Start

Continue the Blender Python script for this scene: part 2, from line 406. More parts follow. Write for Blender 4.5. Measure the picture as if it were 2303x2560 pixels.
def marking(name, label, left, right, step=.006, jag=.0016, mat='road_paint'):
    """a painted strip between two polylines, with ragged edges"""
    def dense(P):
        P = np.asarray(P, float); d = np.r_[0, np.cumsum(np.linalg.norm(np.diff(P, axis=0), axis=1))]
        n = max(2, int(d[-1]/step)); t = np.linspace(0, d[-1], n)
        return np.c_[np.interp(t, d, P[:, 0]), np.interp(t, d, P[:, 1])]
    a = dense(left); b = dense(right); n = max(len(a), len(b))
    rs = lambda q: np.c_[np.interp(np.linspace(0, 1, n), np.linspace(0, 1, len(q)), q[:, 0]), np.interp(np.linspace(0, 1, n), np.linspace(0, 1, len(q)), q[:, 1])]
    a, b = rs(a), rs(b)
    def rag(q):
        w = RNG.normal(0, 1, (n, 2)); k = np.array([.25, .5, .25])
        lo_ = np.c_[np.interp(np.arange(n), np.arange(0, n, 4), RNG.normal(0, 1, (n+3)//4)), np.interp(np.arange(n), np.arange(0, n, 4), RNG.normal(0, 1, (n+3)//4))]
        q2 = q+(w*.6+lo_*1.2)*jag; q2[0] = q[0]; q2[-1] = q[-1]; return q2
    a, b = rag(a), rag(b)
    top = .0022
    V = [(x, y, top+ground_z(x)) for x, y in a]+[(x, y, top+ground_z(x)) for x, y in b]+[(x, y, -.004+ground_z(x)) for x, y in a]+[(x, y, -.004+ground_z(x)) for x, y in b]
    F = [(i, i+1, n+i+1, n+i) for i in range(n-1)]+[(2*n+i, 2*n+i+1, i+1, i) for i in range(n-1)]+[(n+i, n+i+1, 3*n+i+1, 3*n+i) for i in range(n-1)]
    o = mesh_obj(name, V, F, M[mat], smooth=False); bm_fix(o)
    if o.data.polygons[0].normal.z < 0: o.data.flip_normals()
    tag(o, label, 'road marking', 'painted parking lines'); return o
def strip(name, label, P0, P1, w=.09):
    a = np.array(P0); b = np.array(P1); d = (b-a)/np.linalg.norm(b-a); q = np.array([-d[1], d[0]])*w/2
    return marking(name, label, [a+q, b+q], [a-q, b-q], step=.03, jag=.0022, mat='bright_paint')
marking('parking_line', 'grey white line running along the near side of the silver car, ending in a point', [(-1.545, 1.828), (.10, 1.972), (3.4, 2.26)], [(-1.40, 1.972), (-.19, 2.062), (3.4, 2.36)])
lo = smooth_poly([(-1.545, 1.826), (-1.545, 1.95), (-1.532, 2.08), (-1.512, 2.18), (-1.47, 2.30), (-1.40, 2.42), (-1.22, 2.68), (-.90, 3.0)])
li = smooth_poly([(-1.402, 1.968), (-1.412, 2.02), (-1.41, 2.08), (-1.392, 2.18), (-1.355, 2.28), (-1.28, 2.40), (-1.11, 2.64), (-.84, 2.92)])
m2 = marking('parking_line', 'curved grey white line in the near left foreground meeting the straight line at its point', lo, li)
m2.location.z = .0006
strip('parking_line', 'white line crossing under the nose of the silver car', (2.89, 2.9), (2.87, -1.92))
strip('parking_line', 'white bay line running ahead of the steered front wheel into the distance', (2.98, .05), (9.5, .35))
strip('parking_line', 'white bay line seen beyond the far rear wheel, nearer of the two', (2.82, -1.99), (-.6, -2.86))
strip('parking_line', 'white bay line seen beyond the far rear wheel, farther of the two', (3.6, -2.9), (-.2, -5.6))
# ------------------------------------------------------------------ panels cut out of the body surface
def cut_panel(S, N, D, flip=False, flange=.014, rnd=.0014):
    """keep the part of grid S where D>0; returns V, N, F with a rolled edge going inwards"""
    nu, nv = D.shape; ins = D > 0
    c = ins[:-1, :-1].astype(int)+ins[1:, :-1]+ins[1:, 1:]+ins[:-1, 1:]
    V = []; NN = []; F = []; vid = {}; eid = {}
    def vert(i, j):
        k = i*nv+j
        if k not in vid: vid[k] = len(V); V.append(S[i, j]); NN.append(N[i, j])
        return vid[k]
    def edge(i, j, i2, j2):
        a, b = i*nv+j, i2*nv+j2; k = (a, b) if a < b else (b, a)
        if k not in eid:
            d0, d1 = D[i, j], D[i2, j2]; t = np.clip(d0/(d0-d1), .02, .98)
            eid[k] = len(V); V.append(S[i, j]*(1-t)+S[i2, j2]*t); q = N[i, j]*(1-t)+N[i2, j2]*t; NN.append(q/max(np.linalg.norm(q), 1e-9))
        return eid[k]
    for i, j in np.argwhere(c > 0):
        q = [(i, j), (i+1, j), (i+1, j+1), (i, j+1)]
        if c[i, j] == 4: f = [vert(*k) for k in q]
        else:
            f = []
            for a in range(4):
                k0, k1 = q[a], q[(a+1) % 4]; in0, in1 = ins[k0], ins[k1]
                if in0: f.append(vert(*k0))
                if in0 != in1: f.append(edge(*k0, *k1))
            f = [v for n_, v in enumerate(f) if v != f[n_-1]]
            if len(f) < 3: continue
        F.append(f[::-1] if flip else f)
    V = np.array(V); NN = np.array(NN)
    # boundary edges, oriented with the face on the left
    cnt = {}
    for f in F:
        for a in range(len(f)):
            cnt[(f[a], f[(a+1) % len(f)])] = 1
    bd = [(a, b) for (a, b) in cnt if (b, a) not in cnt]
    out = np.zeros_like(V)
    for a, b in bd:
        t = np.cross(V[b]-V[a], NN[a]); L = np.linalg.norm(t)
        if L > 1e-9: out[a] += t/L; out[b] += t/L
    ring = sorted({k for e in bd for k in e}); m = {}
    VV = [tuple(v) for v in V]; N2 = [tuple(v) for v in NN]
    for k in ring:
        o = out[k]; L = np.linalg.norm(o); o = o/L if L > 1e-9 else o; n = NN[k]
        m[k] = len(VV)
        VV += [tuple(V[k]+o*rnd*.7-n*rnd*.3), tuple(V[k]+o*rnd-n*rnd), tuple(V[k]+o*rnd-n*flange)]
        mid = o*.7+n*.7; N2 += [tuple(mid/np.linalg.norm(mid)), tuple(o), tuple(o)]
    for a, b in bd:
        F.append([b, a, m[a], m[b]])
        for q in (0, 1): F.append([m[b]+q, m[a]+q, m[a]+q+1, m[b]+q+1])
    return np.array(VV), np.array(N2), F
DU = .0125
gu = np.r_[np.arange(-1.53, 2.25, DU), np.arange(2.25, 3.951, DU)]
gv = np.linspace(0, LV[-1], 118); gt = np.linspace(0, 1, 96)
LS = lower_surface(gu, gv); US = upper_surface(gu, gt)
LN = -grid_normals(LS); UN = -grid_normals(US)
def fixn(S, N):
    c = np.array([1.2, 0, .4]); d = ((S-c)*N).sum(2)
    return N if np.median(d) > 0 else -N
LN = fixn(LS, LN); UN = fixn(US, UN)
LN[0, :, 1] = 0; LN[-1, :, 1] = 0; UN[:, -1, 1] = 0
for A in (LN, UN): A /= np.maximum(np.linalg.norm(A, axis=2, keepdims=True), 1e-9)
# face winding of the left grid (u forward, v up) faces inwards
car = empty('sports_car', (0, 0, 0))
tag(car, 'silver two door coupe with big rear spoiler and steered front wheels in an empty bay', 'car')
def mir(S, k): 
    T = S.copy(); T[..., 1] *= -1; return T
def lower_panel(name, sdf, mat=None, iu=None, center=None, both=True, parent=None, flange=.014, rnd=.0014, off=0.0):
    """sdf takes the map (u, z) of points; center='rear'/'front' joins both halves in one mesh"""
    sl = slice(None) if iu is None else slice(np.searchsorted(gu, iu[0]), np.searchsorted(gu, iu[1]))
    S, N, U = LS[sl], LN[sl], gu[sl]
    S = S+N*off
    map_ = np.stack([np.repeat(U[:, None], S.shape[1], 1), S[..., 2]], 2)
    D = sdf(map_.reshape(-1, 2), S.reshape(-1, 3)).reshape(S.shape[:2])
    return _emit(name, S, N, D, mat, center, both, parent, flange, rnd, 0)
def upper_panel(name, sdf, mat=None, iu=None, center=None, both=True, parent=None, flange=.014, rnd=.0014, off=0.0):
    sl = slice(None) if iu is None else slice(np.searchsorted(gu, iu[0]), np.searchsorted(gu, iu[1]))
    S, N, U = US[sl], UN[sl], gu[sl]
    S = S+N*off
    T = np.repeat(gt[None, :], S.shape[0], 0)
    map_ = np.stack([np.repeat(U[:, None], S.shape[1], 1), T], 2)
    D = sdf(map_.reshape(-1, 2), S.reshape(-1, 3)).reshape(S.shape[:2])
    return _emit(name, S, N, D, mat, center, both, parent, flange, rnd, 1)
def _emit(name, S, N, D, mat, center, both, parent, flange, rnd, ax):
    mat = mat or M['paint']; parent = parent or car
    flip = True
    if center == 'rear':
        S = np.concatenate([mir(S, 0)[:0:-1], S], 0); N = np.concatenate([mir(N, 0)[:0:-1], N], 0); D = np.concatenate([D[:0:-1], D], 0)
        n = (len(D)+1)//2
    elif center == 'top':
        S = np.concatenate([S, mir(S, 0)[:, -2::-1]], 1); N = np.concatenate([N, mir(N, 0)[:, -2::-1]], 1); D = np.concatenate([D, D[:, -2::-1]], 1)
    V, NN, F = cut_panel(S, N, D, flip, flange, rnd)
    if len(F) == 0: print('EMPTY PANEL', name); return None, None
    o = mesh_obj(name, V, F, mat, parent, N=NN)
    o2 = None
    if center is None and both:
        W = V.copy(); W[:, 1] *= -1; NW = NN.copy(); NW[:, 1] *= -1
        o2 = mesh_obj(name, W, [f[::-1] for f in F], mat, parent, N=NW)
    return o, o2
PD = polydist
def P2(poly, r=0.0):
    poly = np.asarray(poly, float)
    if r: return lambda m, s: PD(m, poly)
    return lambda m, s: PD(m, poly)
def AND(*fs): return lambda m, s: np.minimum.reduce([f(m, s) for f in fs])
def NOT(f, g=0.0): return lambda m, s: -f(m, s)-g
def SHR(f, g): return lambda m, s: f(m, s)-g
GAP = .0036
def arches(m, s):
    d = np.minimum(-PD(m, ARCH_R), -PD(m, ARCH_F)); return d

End

Copy each line of the data above that holds "part".

• **The completed task**
Continue the Blender Python script for this scene: part 2, from line 406. More parts follow. Write for Blender 4.5. Measure the picture as if it were 2303x2560 pixels.
    """keep the part of grid S where D>0; returns V, N, F with a rolled edge going inwards"""